**Problem description:** Exclude images, then output the remaining data verbatim.

─── Given data

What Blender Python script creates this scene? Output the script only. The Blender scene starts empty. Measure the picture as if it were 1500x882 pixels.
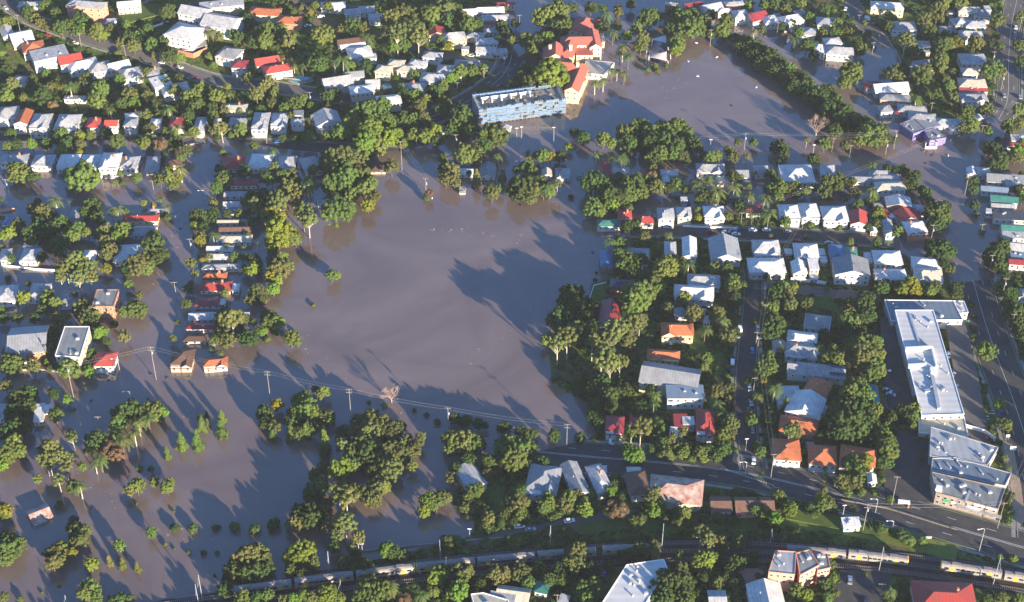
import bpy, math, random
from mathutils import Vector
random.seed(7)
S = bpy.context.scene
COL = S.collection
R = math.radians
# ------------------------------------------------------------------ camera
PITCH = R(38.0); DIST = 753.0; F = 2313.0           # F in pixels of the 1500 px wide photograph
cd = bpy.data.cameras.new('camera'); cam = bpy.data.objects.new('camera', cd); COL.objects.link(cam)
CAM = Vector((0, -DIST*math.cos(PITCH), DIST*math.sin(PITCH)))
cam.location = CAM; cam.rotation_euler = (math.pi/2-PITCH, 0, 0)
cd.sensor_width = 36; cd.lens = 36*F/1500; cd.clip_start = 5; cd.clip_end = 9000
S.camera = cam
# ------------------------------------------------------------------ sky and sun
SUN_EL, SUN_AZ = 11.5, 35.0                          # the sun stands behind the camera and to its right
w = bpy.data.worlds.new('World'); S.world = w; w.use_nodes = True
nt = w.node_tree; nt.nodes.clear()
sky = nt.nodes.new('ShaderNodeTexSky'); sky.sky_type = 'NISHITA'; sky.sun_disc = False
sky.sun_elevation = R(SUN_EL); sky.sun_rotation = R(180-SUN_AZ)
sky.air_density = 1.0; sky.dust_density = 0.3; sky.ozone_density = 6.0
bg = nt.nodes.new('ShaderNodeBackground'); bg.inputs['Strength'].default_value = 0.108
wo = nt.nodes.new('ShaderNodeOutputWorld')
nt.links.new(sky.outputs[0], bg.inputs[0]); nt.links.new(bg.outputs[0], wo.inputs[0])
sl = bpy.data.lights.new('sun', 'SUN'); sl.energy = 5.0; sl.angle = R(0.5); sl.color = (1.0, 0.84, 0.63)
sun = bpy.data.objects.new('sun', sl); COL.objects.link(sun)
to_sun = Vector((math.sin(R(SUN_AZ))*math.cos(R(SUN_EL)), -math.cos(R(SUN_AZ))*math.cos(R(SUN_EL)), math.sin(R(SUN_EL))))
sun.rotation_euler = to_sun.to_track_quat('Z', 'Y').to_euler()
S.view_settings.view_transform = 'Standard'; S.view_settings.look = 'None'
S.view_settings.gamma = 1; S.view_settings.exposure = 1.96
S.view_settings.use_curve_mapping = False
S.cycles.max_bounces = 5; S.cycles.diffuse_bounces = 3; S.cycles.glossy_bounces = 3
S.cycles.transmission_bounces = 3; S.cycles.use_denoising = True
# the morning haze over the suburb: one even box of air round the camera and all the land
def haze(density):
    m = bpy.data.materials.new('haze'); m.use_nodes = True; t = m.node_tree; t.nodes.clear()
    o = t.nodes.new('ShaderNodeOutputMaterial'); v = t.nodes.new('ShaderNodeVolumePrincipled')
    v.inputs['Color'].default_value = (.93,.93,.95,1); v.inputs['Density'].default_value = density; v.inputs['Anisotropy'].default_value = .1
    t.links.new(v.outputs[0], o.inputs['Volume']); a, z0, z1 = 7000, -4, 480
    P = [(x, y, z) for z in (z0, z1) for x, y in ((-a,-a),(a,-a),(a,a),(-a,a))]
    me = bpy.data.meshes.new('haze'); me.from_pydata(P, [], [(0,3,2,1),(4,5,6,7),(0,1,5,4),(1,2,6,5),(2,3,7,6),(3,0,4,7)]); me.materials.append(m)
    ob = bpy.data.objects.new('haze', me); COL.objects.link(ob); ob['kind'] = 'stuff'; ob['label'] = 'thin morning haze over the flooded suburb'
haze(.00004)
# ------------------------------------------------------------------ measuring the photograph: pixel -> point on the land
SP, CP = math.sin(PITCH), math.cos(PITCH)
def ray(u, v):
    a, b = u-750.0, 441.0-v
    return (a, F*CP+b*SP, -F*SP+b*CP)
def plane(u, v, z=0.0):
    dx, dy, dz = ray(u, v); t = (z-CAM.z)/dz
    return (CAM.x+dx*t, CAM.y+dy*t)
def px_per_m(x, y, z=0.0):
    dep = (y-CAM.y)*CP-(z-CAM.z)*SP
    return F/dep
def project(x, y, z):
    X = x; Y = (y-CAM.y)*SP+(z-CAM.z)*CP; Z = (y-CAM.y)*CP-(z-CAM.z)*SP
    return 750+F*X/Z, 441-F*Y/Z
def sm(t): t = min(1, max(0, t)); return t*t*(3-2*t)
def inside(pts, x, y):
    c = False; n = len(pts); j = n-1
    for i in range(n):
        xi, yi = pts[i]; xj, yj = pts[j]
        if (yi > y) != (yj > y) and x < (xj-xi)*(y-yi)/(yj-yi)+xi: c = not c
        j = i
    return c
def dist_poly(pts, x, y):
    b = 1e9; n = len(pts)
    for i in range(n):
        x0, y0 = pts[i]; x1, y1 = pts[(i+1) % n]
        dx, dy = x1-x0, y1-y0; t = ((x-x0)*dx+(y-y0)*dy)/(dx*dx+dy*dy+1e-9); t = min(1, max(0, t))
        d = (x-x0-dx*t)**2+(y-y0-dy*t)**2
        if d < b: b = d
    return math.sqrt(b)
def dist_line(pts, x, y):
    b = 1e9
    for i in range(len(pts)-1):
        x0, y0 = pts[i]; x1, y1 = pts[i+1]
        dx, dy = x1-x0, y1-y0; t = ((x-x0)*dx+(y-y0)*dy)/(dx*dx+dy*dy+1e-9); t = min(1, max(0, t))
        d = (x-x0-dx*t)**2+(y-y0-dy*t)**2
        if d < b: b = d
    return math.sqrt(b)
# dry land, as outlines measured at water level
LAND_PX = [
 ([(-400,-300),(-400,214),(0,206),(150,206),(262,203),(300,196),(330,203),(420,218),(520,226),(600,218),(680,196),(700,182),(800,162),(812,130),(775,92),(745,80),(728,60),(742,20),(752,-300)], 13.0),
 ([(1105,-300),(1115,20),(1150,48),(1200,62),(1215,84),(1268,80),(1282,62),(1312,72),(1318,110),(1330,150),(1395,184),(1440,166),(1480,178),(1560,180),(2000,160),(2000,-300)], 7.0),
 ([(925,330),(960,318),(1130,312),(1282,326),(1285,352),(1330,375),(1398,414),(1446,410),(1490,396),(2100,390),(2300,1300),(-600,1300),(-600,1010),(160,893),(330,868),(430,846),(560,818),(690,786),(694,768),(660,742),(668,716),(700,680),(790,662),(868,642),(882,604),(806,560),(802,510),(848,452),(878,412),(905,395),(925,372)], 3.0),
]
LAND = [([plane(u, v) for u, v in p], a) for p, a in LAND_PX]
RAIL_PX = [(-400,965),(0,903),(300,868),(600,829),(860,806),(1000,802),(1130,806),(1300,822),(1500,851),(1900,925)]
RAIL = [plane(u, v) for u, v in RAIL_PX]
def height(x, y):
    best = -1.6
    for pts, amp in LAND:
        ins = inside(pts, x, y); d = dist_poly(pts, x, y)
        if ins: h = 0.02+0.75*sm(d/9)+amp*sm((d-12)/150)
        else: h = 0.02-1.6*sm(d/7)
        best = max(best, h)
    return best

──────

**Answer to the problem:**
What Blender Python script creates this scene? Output the script only. The Blender scene starts empty. Measure the picture as if it were 1500x882 pixels.
import bpy, math, random
from mathutils import Vector
random.seed(7)
S = bpy.context.scene
COL = S.collection
R = math.radians
# ------------------------------------------------------------------ camera
PITCH = R(38.0); DIST = 753.0; F = 2313.0           # F in pixels of the 1500 px wide photograph
cd = bpy.data.cameras.new('camera'); cam = bpy.data.objects.new('camera', cd); COL.objects.link(cam)
CAM = Vector((0, -DIST*math.cos(PITCH), DIST*math.sin(PITCH)))
cam.location = CAM; cam.rotation_euler = (math.pi/2-PITCH, 0, 0)
cd.sensor_width = 36; cd.lens = 36*F/1500; cd.clip_start = 5; cd.clip_end = 9000
S.camera = cam
# ------------------------------------------------------------------ sky and sun
SUN_EL, SUN_AZ = 11.5, 35.0                          # the sun stands behind the camera and to its right
w = bpy.data.worlds.new('World'); S.world = w; w.use_nodes = True
nt = w.node_tree; nt.nodes.clear()
sky = nt.nodes.new('ShaderNodeTexSky'); sky.sky_type = 'NISHITA'; sky.sun_disc = False
sky.sun_elevation = R(SUN_EL); sky.sun_rotation = R(180-SUN_AZ)
sky.air_density = 1.0; sky.dust_density = 0.3; sky.ozone_density = 6.0
bg = nt.nodes.new('ShaderNodeBackground'); bg.inputs['Strength'].default_value = 0.108
wo = nt.nodes.new('ShaderNodeOutputWorld')
nt.links.new(sky.outputs[0], bg.inputs[0]); nt.links.new(bg.outputs[0], wo.inputs[0])
sl = bpy.data.lights.new('sun', 'SUN'); sl.energy = 5.0; sl.angle = R(0.5); sl.color = (1.0, 0.84, 0.63)
sun = bpy.data.objects.new('sun', sl); COL.objects.link(sun)
to_sun = Vector((math.sin(R(SUN_AZ))*math.cos(R(SUN_EL)), -math.cos(R(SUN_AZ))*math.cos(R(SUN_EL)), math.sin(R(SUN_EL))))
sun.rotation_euler = to_sun.to_track_quat('Z', 'Y').to_euler()
S.view_settings.view_transform = 'Standard'; S.view_settings.look = 'None'
S.view_settings.gamma = 1; S.view_settings.exposure = 1.96
S.view_settings.use_curve_mapping = False
S.cycles.max_bounces = 5; S.cycles.diffuse_bounces = 3; S.cycles.glossy_bounces = 3
S.cycles.transmission_bounces = 3; S.cycles.use_denoising = True
# the morning haze over the suburb: one even box of air round the camera and all the land
def haze(density):
    m = bpy.data.materials.new('haze'); m.use_nodes = True; t = m.node_tree; t.nodes.clear()
    o = t.nodes.new('ShaderNodeOutputMaterial'); v = t.nodes.new('ShaderNodeVolumePrincipled')
    v.inputs['Color'].default_value = (.93,.93,.95,1); v.inputs['Density'].default_value = density; v.inputs['Anisotropy'].default_value = .1
    t.links.new(v.outputs[0], o.inputs['Volume']); a, z0, z1 = 7000, -4, 480
    P = [(x, y, z) for z in (z0, z1) for x, y in ((-a,-a),(a,-a),(a,a),(-a,a))]
    me = bpy.data.meshes.new('haze'); me.from_pydata(P, [], [(0,3,2,1),(4,5,6,7),(0,1,5,4),(1,2,6,5),(2,3,7,6),(3,0,4,7)]); me.materials.append(m)
    ob = bpy.data.objects.new('haze', me); COL.objects.link(ob); ob['kind'] = 'stuff'; ob['label'] = 'thin morning haze over the flooded suburb'
haze(.00004)
# ------------------------------------------------------------------ measuring the photograph: pixel -> point on the land
SP, CP = math.sin(PITCH), math.cos(PITCH)
def ray(u, v):
    a, b = u-750.0, 441.0-v
    return (a, F*CP+b*SP, -F*SP+b*CP)
def plane(u, v, z=0.0):
    dx, dy, dz = ray(u, v); t = (z-CAM.z)/dz
    return (CAM.x+dx*t, CAM.y+dy*t)
def px_per_m(x, y, z=0.0):
    dep = (y-CAM.y)*CP-(z-CAM.z)*SP
    return F/dep
def project(x, y, z):
    X = x; Y = (y-CAM.y)*SP+(z-CAM.z)*CP; Z = (y-CAM.y)*CP-(z-CAM.z)*SP
    return 750+F*X/Z, 441-F*Y/Z
def sm(t): t = min(1, max(0, t)); return t*t*(3-2*t)
def inside(pts, x, y):
    c = False; n = len(pts); j = n-1
    for i in range(n):
        xi, yi = pts[i]; xj, yj = pts[j]
        if (yi > y) != (yj > y) and x < (xj-xi)*(y-yi)/(yj-yi)+xi: c = not c
        j = i
    return c
def dist_poly(pts, x, y):
    b = 1e9; n = len(pts)
    for i in range(n):
        x0, y0 = pts[i]; x1, y1 = pts[(i+1) % n]
        dx, dy = x1-x0, y1-y0; t = ((x-x0)*dx+(y-y0)*dy)/(dx*dx+dy*dy+1e-9); t = min(1, max(0, t))
        d = (x-x0-dx*t)**2+(y-y0-dy*t)**2
        if d < b: b = d
    return math.sqrt(b)
def dist_line(pts, x, y):
    b = 1e9
    for i in range(len(pts)-1):
        x0, y0 = pts[i]; x1, y1 = pts[i+1]
        dx, dy = x1-x0, y1-y0; t = ((x-x0)*dx+(y-y0)*dy)/(dx*dx+dy*dy+1e-9); t = min(1, max(0, t))
        d = (x-x0-dx*t)**2+(y-y0-dy*t)**2
        if d < b: b = d
    return math.sqrt(b)
# dry land, as outlines measured at water level
LAND_PX = [
 ([(-400,-300),(-400,214),(0,206),(150,206),(262,203),(300,196),(330,203),(420,218),(520,226),(600,218),(680,196),(700,182),(800,162),(812,130),(775,92),(745,80),(728,60),(742,20),(752,-300)], 13.0),
 ([(1105,-300),(1115,20),(1150,48),(1200,62),(1215,84),(1268,80),(1282,62),(1312,72),(1318,110),(1330,150),(1395,184),(1440,166),(1480,178),(1560,180),(2000,160),(2000,-300)], 7.0),
 ([(925,330),(960,318),(1130,312),(1282,326),(1285,352),(1330,375),(1398,414),(1446,410),(1490,396),(2100,390),(2300,1300),(-600,1300),(-600,1010),(160,893),(330,868),(430,846),(560,818),(690,786),(694,768),(660,742),(668,716),(700,680),(790,662),(868,642),(882,604),(806,560),(802,510),(848,452),(878,412),(905,395),(925,372)], 3.0),
]
LAND = [([plane(u, v) for u, v in p], a) for p, a in LAND_PX]
RAIL_PX = [(-400,965),(0,903),(300,868),(600,829),(860,806),(1000,802),(1130,806),(1300,822),(1500,851),(1900,925)]
RAIL = [plane(u, v) for u, v in RAIL_PX]
def height(x, y):
    best = -1.6
    for pts, amp in LAND:
        ins = inside(pts, x, y); d = dist_poly(pts, x, y)
        if ins: h = 0.02+0.75*sm(d/9)+amp*sm((d-12)/150)
        else: h = 0.02-1.6*sm(d/7)
        best = max(best, h)
    return best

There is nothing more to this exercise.